→ **Task instructions**: Leave out the pictures and print only the lines from the one with "Reconstruct this image" through the one with "random.seed(7)", exactly as they are.
[START OF Records provided]
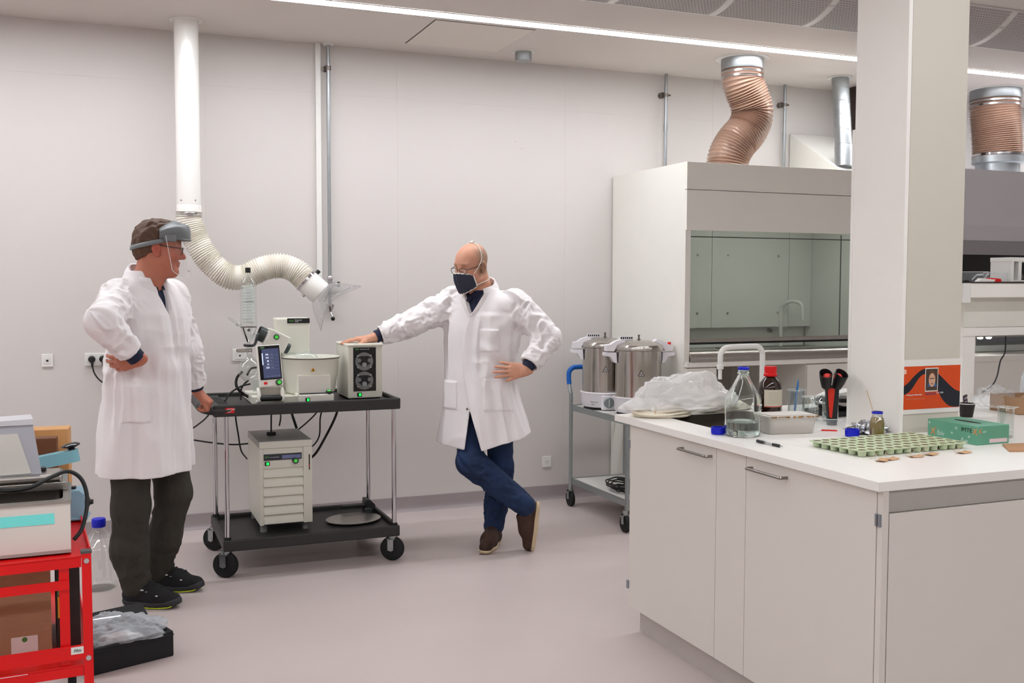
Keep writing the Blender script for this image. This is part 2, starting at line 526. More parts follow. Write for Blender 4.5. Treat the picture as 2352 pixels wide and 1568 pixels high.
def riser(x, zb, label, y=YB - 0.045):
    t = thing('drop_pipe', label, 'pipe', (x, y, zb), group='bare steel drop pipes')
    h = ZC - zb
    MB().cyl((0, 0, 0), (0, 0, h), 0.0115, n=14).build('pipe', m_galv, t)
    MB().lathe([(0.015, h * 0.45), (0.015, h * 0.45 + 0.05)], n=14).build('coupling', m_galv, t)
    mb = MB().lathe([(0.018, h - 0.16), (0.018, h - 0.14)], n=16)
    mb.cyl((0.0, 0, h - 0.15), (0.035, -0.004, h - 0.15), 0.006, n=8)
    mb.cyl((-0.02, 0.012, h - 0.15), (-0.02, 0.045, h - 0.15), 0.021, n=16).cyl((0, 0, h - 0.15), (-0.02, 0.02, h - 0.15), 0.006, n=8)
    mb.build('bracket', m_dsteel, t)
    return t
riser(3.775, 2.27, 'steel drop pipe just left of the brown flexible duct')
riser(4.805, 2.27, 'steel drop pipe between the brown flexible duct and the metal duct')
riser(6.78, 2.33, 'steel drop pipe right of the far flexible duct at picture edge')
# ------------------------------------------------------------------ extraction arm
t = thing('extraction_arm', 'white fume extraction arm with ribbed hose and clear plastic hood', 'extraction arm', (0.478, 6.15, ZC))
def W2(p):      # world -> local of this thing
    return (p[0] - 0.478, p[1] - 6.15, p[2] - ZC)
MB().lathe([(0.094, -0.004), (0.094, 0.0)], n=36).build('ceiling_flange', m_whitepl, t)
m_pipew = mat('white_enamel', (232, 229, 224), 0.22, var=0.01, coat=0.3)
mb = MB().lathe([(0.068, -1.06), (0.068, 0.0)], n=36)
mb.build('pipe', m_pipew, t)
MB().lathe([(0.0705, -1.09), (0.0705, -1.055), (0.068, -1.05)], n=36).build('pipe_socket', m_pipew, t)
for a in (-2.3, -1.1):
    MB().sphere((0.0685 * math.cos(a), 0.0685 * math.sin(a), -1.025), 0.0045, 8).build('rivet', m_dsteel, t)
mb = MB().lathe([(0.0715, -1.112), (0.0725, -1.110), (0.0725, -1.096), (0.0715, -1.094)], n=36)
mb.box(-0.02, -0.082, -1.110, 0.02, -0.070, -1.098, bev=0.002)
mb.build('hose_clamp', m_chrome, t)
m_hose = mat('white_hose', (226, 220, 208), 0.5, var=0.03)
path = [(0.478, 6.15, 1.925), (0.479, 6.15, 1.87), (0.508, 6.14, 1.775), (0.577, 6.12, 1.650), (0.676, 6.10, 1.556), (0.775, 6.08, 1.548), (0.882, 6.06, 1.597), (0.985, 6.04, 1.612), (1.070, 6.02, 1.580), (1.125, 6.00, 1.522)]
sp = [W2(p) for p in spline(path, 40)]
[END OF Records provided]
[START OF Records provided]
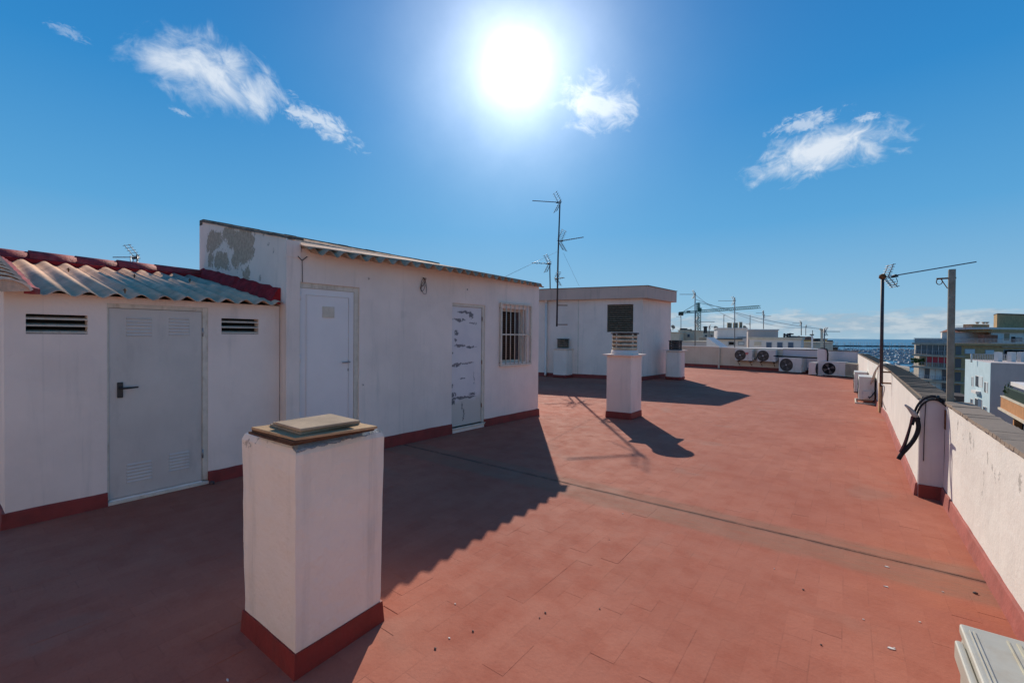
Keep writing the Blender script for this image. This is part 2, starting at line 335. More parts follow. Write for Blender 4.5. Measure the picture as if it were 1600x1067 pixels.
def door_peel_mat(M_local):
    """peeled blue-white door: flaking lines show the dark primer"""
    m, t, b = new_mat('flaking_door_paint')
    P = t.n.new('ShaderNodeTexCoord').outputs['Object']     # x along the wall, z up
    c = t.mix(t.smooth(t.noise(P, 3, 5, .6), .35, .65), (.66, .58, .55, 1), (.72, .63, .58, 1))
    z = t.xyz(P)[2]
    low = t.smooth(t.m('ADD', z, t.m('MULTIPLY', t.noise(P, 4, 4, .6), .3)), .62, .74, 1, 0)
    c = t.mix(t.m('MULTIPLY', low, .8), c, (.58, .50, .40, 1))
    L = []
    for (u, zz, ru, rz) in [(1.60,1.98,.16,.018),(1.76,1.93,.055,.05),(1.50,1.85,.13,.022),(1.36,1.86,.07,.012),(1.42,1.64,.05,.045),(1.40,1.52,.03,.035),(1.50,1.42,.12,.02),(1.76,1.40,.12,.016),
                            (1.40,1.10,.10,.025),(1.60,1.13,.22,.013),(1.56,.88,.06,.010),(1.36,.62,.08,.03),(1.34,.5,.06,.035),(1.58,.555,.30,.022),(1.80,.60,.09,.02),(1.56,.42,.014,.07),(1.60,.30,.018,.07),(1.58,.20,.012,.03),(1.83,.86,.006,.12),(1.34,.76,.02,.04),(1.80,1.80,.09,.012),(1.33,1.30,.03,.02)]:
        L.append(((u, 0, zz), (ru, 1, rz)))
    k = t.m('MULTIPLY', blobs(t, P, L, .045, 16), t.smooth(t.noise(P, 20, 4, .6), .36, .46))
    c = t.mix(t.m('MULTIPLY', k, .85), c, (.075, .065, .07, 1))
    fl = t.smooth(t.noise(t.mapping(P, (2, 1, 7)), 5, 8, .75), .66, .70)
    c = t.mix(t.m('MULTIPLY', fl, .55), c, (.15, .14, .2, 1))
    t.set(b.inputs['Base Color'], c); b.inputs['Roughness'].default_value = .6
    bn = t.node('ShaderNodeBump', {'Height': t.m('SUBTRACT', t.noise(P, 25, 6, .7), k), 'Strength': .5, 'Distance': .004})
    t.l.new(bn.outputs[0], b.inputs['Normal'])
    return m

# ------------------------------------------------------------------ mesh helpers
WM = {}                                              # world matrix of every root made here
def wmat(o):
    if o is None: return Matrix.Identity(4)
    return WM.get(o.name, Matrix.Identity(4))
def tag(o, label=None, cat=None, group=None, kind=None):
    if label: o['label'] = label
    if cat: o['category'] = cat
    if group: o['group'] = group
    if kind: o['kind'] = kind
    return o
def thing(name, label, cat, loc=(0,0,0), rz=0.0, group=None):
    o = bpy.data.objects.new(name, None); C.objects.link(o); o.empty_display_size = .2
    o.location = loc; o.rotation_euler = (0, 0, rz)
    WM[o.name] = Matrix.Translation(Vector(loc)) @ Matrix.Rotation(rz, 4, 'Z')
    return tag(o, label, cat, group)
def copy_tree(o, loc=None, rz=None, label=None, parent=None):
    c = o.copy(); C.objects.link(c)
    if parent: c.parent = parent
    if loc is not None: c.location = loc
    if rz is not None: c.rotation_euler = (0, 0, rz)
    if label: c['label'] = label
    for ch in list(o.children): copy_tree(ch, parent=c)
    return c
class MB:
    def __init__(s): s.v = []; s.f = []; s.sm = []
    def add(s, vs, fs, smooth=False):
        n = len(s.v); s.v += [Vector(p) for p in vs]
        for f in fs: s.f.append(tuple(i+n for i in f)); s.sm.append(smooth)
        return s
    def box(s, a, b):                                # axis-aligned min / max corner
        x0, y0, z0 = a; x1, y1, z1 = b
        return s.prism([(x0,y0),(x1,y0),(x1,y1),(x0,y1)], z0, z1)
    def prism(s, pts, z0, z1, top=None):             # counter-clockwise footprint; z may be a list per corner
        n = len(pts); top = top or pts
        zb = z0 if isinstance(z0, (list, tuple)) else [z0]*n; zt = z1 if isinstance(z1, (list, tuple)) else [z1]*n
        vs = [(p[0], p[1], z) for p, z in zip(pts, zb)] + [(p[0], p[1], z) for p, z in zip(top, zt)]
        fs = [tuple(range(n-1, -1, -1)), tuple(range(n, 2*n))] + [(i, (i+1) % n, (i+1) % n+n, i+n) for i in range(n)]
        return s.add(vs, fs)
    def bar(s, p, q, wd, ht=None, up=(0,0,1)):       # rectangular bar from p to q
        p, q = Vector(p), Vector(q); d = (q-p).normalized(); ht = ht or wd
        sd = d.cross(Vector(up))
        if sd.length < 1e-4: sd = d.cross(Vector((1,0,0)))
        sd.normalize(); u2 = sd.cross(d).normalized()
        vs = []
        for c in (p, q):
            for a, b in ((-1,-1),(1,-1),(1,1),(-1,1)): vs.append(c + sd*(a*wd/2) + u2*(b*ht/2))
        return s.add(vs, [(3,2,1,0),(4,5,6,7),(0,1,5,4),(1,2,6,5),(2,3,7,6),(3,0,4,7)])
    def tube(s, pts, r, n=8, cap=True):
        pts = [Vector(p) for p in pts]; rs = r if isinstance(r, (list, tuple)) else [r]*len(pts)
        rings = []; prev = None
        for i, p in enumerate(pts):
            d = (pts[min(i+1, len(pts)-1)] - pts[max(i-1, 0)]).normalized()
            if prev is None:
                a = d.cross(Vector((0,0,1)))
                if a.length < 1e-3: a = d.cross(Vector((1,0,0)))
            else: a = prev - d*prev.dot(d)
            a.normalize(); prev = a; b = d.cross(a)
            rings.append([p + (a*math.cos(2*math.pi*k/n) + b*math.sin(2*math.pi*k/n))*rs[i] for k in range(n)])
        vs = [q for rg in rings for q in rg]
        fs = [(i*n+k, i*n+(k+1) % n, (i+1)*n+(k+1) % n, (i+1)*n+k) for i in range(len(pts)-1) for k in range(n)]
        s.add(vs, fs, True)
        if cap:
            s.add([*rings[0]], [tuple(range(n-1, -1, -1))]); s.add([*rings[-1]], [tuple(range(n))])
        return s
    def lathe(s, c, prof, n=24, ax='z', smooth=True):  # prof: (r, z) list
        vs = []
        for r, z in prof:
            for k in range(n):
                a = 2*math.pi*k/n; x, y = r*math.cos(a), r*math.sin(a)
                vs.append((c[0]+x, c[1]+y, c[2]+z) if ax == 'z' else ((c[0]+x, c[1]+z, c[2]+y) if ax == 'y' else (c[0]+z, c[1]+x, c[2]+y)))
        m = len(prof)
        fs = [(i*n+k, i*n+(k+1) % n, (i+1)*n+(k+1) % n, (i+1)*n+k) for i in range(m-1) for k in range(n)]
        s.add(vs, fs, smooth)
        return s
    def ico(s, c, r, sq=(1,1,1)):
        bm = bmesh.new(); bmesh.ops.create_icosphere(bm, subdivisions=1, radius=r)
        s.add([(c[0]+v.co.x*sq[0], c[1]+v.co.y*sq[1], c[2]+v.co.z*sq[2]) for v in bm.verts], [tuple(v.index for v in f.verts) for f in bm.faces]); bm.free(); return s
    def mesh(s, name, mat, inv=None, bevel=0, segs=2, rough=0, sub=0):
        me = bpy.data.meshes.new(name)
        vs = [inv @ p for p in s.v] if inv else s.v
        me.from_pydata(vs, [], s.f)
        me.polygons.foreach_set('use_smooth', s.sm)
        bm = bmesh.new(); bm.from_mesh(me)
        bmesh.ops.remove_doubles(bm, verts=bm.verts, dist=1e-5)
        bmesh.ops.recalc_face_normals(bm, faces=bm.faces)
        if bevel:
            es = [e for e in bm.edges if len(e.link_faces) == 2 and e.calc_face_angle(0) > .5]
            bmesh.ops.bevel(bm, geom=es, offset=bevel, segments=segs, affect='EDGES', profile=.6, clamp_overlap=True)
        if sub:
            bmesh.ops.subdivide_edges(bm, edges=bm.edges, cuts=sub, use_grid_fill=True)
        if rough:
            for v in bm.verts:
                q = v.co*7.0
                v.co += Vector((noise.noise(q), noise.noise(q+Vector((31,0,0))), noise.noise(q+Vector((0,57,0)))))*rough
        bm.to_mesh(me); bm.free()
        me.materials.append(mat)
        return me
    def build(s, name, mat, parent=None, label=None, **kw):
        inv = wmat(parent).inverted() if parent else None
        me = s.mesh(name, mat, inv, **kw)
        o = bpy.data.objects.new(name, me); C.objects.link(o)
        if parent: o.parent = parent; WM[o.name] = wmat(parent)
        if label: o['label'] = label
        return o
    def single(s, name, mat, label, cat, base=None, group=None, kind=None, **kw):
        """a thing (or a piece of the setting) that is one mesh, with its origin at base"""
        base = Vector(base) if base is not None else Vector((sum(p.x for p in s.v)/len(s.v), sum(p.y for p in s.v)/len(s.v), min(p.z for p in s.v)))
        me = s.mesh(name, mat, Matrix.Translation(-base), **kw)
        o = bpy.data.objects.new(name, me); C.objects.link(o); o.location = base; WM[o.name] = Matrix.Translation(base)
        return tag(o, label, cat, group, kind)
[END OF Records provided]
[START OF Records provided]
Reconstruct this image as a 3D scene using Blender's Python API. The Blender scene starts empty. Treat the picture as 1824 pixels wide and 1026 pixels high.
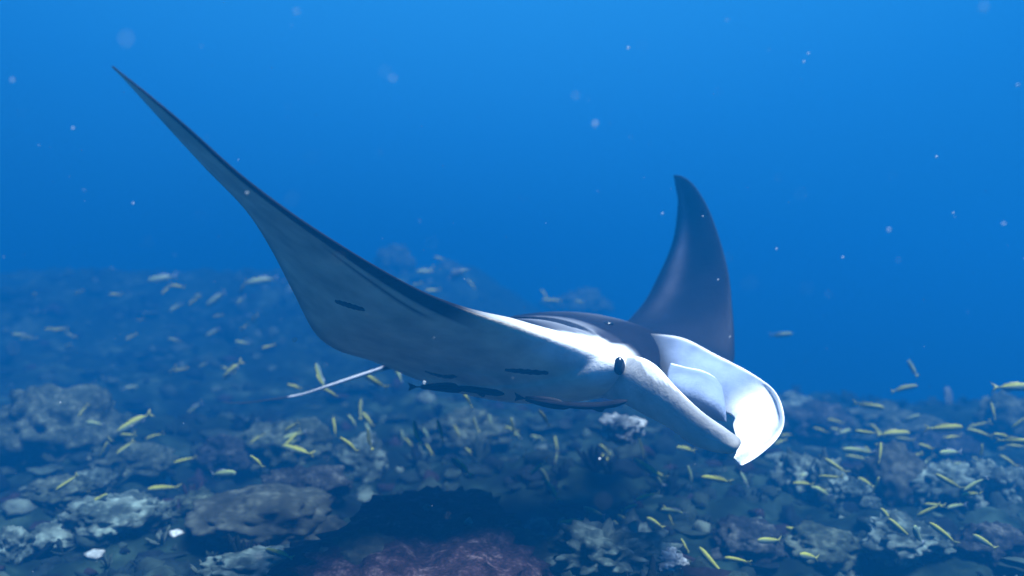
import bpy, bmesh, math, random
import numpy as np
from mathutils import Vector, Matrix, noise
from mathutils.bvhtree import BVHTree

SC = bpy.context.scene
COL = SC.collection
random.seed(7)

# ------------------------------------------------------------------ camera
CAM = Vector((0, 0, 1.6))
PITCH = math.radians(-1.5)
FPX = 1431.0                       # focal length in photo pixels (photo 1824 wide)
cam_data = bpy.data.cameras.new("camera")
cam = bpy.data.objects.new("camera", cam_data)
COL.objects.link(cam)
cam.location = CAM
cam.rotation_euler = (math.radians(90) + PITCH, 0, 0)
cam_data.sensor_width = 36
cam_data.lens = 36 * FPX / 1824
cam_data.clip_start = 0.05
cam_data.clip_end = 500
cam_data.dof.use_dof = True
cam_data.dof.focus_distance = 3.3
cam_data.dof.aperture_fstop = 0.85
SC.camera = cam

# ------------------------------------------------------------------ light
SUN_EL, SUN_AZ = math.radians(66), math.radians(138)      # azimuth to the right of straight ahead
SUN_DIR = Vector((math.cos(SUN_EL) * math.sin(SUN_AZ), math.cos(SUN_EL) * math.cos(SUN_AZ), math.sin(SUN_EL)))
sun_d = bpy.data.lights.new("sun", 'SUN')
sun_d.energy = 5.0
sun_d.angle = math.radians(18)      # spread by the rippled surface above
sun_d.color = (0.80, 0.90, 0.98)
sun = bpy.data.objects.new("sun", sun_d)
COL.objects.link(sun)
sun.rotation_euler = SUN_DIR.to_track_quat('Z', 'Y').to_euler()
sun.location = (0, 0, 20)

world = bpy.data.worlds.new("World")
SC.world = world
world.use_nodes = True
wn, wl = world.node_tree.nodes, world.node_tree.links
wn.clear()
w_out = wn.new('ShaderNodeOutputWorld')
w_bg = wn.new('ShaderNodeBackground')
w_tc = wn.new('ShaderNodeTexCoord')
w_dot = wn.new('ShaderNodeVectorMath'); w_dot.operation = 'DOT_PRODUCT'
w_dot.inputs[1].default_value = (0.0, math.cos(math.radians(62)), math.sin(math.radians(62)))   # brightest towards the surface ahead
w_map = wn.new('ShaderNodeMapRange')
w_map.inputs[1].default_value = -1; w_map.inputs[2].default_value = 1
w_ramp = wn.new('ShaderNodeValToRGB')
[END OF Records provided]
→ **Complete answer**:
Reconstruct this image as a 3D scene using Blender's Python API. The Blender scene starts empty. Treat the picture as 1824 pixels wide and 1026 pixels high.
import bpy, bmesh, math, random
import numpy as np
from mathutils import Vector, Matrix, noise
from mathutils.bvhtree import BVHTree

SC = bpy.context.scene
COL = SC.collection
random.seed(7)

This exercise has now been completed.